O BİR HALK KAHRAMANIYDI
Tarık Akan var ama Kadir İnanır yok...
- Kadir İnanır gibiler iktidarın yanında yer almayı tercih ettiler. Bir nevi akil olmayı... Bu benim gazetecilik bakışımla çelişen bir durum. O yüzden koymadım. Tarık Akan’ı benim ölçülendirmem mümkün değil. Rahmetli olduğu zaman bir halk kahramanı olarak toprağa verildiğini gördük. Demek ki yaptıklarıyla iktidarın nezdinde değil ama halkın nezdinde bir kahraman olduğunu gördük.
BAŞKAN KİM OLSUN?
‘Aziz’ başlıklı yazınızda, “Doğma büyüme Göztepeliyim. Fenerbahçeli olsam başkan adayım Aziz Yıldırım olur. Oyumu tereddütsüz ona veririm” diyorsunuz ve sebeplerini sıralıyorsunuz. Şimdi Ali Koç aday olacağını açıkladı. Oyunuz hâlâ aynı koşullarda Yıldırım’a mı?

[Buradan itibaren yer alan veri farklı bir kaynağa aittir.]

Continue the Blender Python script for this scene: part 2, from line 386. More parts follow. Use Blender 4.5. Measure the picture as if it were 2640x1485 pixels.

- O, dava sürecinde yazılmış bir yazıydı. Aziz Yıldırım ve FB camiası, bugün de neticesini gördüğümüz üzere bir kumpasın hedefiydi. Hatta benim o yazımı kongrede koltuklara dağıtmışlardı. Bu dava bittiği için artık bundan sonrası Fenerbahçelilerin bileceği iş. Tabii ki, Ali Koç kadar değerli, eğitimli, böyle rol model bir insanın bir FB, bir GS, bir BJK başkanı olmasını çok isterim.